In a recent interview with Seumas Macdonald, Randall talks about why he moved to a living approach. Here are a few excerpts:
Both Greek and Hebrew were first introduced to me as “grammar translation” languages....Things changed when I went to Israel and learned to speak Hebrew fluently. In the process, I noticed that my reading of biblical Hebrew changed. ...Basically, Hebrew changed from being very fast, instantaneous crossword puzzles to a real language, to reading a language for content from within the language. I was young, early 20’s, and naively assumed that the field would gradually move in this direction over the coming decades. I could not imagine a program ignoring the benefits involved, nor had I ever met anyone who had gone through this process up to a fluent level that regretted the time spent or did not see it as qualitatively improving one’s reading and access to the text.

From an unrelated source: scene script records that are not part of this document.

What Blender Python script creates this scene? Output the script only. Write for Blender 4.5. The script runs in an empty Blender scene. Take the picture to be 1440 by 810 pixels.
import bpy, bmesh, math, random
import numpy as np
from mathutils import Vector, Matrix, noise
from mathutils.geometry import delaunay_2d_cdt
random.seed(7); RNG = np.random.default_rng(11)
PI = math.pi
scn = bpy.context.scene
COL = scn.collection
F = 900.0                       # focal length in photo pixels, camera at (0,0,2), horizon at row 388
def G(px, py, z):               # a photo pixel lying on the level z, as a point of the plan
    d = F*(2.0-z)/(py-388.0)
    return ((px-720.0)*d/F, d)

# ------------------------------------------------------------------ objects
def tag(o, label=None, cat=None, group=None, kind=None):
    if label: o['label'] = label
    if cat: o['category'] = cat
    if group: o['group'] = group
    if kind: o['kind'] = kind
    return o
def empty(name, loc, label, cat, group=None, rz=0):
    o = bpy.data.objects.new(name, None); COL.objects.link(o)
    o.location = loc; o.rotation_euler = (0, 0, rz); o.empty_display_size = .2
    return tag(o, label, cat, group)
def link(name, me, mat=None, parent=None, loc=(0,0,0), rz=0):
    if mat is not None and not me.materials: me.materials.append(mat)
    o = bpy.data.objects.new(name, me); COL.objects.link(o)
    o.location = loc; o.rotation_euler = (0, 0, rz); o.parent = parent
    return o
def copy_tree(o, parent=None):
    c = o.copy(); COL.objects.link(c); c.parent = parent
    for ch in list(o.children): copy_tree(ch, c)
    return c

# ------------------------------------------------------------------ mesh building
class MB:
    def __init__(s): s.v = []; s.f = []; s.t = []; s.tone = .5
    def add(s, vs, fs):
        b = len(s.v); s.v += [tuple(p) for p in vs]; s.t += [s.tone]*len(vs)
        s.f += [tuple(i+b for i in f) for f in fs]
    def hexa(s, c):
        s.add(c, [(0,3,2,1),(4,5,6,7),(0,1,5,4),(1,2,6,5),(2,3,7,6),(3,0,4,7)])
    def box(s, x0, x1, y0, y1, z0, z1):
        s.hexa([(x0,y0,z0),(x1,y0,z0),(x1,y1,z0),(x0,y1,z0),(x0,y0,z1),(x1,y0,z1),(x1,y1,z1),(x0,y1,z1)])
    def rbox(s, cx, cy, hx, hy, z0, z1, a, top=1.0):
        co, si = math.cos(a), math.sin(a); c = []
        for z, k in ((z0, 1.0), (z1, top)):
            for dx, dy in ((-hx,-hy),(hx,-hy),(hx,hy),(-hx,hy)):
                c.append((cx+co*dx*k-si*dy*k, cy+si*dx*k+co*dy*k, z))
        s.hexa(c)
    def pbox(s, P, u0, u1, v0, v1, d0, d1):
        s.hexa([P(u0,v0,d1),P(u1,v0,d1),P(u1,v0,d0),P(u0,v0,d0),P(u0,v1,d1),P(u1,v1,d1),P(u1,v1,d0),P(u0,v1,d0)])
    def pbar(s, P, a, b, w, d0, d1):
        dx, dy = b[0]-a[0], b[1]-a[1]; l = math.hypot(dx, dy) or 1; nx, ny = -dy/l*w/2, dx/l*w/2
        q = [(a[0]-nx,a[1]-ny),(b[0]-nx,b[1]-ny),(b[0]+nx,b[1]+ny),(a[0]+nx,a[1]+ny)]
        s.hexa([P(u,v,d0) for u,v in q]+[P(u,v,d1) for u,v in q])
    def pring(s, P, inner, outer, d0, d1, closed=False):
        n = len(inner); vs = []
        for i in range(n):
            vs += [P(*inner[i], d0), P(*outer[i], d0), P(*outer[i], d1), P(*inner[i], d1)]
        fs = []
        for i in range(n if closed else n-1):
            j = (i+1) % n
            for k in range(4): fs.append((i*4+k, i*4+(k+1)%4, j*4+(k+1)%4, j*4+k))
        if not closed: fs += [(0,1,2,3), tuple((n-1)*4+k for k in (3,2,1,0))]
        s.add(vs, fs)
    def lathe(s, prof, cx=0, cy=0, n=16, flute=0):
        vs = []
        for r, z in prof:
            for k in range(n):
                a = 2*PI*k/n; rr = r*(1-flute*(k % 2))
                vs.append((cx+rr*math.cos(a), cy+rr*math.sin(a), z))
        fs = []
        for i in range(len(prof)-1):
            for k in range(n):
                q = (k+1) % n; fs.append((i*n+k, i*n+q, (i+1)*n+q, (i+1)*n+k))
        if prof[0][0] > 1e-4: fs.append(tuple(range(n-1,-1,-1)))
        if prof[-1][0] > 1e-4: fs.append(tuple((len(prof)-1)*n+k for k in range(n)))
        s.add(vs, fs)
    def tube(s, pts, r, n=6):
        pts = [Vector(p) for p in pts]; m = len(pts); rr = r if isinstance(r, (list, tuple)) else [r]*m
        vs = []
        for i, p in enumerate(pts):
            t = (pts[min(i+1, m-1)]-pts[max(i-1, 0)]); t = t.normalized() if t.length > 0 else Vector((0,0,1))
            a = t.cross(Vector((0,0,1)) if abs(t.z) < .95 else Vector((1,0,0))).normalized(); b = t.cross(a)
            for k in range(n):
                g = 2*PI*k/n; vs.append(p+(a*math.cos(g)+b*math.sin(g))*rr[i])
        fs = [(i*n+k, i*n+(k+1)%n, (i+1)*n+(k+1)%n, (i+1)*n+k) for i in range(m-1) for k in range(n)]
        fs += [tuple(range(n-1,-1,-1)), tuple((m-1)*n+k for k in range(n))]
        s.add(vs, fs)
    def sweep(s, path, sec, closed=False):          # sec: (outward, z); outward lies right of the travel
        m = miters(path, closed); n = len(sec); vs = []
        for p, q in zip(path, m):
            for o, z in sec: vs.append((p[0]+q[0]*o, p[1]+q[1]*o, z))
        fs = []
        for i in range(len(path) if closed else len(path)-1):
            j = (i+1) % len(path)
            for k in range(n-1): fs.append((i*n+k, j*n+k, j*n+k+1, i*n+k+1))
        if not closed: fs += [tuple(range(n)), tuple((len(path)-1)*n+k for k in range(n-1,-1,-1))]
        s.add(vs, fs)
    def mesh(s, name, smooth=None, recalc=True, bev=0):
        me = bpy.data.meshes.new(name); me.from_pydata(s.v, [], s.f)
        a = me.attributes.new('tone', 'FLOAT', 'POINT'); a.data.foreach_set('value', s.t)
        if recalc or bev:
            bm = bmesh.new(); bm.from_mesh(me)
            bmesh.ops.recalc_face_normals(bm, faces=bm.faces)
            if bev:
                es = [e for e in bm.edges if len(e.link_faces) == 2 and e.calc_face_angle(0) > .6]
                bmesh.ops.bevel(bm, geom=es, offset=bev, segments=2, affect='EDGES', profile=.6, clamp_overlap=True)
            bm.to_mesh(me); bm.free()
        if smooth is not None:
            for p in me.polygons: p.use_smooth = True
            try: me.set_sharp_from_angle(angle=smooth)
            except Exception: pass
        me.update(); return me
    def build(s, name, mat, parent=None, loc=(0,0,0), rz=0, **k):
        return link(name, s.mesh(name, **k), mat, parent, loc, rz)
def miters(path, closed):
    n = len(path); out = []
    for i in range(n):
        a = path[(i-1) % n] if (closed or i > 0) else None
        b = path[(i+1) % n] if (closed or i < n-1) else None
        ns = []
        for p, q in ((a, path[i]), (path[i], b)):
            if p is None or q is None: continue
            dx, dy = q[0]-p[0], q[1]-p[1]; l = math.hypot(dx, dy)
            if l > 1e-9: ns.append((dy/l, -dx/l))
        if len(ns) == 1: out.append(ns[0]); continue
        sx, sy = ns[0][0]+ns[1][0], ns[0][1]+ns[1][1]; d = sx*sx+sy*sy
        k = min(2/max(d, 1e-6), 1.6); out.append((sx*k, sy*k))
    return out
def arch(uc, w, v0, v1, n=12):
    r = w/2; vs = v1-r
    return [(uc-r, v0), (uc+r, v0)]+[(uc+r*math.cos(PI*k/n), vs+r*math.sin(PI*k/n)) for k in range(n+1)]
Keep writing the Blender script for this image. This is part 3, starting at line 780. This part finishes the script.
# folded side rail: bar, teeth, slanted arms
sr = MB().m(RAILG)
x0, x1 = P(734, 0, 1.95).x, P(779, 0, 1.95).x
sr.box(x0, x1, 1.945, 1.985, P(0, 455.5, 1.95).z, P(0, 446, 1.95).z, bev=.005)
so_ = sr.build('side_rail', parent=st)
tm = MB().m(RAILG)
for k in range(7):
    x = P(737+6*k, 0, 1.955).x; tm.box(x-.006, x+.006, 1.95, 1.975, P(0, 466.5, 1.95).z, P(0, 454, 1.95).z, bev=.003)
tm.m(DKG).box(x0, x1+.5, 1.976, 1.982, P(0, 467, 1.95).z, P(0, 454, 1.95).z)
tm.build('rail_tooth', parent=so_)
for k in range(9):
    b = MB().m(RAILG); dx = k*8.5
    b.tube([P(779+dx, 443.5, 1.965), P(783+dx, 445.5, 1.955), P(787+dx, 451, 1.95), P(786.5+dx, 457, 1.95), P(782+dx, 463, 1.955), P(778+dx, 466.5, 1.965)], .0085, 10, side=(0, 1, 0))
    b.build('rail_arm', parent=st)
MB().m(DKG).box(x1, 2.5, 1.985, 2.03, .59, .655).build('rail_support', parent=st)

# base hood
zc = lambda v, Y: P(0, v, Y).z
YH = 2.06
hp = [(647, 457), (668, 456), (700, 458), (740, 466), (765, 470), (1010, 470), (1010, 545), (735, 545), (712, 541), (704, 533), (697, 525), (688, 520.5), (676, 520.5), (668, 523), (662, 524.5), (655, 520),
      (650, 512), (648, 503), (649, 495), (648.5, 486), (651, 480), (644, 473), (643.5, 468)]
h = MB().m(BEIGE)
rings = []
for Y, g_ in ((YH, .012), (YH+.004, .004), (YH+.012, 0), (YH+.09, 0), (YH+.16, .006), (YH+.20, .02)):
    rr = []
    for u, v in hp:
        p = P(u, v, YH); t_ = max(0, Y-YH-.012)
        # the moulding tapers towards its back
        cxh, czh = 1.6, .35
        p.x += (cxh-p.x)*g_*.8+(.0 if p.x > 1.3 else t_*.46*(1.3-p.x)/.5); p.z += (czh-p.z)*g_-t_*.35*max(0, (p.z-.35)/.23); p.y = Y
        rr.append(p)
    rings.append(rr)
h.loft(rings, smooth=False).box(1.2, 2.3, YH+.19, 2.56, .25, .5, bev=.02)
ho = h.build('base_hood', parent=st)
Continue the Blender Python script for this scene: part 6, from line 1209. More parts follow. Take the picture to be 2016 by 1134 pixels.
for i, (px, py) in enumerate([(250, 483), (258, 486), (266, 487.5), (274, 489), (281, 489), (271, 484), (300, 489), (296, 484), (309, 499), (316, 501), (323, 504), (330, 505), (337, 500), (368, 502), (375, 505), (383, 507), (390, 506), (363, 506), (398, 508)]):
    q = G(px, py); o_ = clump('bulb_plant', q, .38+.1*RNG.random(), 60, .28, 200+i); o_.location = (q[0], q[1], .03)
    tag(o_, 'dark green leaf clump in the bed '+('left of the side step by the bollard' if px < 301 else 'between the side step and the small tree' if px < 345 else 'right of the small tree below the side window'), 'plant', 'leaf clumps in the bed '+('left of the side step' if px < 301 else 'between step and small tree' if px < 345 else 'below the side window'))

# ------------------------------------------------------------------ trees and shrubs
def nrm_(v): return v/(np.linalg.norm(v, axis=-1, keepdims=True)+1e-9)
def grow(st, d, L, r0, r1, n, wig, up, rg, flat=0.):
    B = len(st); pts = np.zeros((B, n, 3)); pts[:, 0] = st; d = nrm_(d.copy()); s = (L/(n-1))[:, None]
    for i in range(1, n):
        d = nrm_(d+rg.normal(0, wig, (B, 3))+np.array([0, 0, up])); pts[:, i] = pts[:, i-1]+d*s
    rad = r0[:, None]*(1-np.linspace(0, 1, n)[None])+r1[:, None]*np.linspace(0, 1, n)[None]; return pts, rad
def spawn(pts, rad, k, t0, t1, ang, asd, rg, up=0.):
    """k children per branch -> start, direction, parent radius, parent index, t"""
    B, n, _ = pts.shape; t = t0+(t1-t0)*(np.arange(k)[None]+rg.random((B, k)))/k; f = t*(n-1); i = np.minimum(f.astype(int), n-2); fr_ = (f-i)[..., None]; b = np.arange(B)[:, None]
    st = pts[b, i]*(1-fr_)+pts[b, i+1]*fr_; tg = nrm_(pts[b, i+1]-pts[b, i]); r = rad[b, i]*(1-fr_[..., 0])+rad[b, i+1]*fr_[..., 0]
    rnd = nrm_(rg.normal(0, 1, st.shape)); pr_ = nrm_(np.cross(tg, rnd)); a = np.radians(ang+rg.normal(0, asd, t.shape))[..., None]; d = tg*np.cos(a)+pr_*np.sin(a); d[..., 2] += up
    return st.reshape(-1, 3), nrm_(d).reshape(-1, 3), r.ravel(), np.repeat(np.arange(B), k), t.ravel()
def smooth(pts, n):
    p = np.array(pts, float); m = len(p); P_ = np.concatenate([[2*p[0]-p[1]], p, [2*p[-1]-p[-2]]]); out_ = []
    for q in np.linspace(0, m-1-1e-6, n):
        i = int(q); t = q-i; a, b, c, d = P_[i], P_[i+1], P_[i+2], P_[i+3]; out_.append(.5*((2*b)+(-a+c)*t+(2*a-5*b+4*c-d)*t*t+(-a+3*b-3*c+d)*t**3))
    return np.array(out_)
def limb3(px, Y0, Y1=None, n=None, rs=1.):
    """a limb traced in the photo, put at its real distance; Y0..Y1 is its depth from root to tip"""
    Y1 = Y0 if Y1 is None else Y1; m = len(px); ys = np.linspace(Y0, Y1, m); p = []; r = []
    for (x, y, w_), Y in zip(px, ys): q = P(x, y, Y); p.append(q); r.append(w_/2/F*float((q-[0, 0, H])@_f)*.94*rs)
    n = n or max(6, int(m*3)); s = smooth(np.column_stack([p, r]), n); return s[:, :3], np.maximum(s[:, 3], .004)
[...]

Reading theory linguists attribute these outcomes to automaticity where the morphological nuts and bolts of the language are backgrounded and dropped below conscious focus, which allows more of one’s working memory to focus on interpretation and content. In a word, spoken fluency remarkably improves one’s reading skills.
During the 1980's Randall spent time in Africa working with Bible translators (my claim to fame: I went to boarding school with the Buth children):
In Africa I was responsible for recommending training programs for occasional translation projects. One of the discoveries was finding out that there were no Christian institutions or seminaries to send students where optimal language learning methods were being taken seriously. African translators were multilingual and good language learners but intuitively they were often puzzled and frustrated by what would take place in “biblical language” classes. My sensitivity to the need of a radical, paradigmatic change in biblical studies was reinforced by watching Bible translators from Africa go off for two or more years of training in biblical language(s) and returning with skills far below what is possible, for example, in programs like Goethe Institute for German and German literature. 
As with Seumas's other interviews, the whole interview (here or here) is well worth your time.


I have written about my reasons for working toward a living language approach in previous posts (here, here, and here).